Fan Tchunpi or Fang Junbi (; 1898–1986), was a Chinese artist known for her brush-and-ink paintings in the traditional guóhuà style. Trained in Western painting techniques while living in France, her work is known for its combination of European and Chinese formal elements. Called "one of the most important and prolific Chinese artists of the modern era,"[1] her work has been the subject of retrospective exhibitions at the Hood Museum of Art, the Musée Cernuschi, and the Fung Ping Shan Museum.
Born in Fuzhou, Fan was the eleventh child of a wealthy merchant family. In 1912, she moved to France with her older sister Junying and sister-in-law Zeng Xing. From 1917 Fan studied art at the Académie Julian in Paris and then at the École des Beaux-Arts in Bordeaux, where she graduated in 1920. Upon her return to China, she became closely associated with the Lingnan School of traditional Chinese painters based in Shanghai.
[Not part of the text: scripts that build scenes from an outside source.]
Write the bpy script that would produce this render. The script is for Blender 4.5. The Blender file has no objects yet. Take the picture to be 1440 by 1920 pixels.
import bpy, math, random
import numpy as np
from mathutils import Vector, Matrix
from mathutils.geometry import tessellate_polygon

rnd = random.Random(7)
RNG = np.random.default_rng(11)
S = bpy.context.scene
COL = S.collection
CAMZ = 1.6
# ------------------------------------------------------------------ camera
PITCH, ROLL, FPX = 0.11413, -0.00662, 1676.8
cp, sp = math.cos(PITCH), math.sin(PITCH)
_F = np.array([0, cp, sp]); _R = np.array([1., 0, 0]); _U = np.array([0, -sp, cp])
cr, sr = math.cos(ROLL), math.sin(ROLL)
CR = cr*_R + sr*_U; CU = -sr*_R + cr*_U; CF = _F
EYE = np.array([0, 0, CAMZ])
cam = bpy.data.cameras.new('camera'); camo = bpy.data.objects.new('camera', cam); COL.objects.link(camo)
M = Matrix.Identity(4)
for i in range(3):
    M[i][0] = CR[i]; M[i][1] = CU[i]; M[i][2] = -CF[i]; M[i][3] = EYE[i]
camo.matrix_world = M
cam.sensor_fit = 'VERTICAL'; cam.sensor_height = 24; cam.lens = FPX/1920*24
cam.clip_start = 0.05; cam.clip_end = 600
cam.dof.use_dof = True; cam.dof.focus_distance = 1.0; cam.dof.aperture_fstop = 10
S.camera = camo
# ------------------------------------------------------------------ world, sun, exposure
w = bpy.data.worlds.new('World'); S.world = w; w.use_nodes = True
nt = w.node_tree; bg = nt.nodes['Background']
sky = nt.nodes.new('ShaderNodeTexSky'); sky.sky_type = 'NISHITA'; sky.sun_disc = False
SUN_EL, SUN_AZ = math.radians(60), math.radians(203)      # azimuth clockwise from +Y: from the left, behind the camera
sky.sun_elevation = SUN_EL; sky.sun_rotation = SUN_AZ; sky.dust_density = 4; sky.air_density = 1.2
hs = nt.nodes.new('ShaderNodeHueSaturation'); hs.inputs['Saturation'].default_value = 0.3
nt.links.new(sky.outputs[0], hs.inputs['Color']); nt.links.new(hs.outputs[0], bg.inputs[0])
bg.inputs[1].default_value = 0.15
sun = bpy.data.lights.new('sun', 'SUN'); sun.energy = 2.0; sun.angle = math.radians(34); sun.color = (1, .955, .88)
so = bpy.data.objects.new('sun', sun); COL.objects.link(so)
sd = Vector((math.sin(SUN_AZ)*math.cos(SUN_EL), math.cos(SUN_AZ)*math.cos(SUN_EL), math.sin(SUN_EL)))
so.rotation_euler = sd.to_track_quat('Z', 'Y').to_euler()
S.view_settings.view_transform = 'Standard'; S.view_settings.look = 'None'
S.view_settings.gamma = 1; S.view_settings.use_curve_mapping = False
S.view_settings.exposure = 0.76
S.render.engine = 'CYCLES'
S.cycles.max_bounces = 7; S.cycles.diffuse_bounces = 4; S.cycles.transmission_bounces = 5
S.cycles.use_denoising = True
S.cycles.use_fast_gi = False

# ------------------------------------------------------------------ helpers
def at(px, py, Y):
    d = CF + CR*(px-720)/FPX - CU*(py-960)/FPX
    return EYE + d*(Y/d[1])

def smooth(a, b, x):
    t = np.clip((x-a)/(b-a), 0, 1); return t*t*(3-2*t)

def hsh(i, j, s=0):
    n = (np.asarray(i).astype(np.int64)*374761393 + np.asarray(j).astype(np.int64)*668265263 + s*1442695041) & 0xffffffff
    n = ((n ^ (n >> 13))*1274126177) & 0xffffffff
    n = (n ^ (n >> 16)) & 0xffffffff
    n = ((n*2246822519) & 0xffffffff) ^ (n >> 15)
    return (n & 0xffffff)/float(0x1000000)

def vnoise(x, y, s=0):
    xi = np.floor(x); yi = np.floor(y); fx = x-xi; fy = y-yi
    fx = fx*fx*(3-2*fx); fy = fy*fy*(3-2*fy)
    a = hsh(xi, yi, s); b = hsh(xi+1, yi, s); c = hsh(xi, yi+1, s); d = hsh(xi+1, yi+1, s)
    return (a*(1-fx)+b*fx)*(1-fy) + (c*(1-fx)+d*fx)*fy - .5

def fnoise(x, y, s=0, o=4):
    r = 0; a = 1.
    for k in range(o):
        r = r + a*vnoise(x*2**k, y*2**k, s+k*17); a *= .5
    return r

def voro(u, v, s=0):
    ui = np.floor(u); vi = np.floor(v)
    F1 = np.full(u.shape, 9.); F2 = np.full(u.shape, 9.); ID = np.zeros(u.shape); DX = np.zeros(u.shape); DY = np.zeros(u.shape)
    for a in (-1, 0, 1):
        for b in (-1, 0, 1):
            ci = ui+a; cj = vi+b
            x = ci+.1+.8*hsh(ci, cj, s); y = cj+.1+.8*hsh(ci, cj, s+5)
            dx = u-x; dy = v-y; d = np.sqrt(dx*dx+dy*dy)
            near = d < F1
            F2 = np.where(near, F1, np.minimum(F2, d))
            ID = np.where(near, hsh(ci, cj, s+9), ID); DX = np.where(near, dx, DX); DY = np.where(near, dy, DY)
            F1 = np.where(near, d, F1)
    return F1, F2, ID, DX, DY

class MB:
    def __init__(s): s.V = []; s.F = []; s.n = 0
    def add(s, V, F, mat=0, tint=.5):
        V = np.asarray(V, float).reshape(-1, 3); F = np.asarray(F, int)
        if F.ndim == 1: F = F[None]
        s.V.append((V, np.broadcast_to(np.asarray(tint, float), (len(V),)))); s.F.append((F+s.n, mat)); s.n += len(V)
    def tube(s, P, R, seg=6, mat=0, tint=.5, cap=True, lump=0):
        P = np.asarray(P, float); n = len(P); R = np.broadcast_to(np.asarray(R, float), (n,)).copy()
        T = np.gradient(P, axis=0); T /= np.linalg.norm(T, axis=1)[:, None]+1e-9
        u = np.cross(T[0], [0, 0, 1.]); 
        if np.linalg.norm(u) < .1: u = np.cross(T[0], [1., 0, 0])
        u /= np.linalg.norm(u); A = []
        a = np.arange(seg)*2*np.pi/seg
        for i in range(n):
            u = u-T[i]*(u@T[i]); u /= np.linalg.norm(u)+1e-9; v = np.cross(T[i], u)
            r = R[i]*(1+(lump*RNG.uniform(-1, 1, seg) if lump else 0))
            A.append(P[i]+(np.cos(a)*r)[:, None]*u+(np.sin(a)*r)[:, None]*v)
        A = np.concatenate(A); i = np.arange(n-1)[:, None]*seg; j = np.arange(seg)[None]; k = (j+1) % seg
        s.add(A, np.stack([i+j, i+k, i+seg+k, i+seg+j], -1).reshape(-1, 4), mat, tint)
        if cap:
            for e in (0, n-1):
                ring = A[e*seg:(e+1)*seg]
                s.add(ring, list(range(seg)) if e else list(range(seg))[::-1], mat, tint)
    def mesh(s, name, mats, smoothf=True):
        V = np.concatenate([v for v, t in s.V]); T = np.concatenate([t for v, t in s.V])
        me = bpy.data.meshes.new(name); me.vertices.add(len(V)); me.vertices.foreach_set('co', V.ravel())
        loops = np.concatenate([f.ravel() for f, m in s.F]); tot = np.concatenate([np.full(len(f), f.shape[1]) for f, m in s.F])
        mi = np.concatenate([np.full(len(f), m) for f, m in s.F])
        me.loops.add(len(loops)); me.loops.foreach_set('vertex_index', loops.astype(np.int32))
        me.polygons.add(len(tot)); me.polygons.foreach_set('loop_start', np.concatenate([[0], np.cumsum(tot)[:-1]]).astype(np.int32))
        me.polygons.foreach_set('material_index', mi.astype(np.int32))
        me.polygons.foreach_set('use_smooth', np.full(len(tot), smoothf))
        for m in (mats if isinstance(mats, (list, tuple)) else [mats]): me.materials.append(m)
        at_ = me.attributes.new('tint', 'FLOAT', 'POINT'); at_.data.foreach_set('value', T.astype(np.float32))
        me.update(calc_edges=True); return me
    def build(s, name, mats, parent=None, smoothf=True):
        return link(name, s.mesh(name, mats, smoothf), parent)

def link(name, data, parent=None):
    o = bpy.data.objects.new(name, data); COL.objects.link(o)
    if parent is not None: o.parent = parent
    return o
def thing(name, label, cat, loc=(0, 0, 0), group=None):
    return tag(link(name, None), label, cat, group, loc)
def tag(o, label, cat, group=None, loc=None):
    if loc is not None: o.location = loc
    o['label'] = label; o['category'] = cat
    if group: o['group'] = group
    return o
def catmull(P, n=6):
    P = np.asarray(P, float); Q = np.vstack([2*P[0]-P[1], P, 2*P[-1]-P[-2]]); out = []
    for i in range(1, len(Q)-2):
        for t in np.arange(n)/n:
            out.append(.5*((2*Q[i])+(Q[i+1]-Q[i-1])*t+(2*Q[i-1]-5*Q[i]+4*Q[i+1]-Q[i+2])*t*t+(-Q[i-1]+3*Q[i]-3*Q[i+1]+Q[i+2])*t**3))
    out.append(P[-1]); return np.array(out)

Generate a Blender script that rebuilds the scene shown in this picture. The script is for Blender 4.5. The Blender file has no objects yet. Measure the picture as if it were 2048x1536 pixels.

Forced into exile with the establishment of the People's Republic of China in 1949, Fan fled to Paris and eventually moved to Boston in 1957, returning to China only once in 1972.[2] She finally moved to Geneva in 1983, where she lived until her death.
While studying in France, Fan became the first Chinese female student to enter the École nationale supérieure des Beaux-Arts exhibition. She was also the first Chinese female artist to be included in the annual Salon Société des Artistes Françaises.[3] Fan published books in China on her oil painting, including a 1938 volume with a foreword by Cai Yuanpei, former Chinese Minister of Education and a classical scholar. She met Qi Baishi in 1943 and worked in close contact with him until leaving China, producing a series of solo exhibitions from 1944 to 1949.[4]
Fan's early works reflect the Impressionist style of French artists like Paul-Albert Besnard, with whom she studied in 1926.[4] After returning to China, Fan became one of several 20th-century Chinese artists who sought to revitalize the tradition of Chinese brush-and-ink painting as a self-conscious expression of national identity. Her work from this period is particularly influenced by the founders of the Lingnan School, Gao Jianfu (1879–1951) and his brother Gao Qifeng (1889–1935), who combined Western pictorial devices such as single-point perspective and atmospheric light with highly naturalistic and patriotic scenes of modern-day life in China.[2]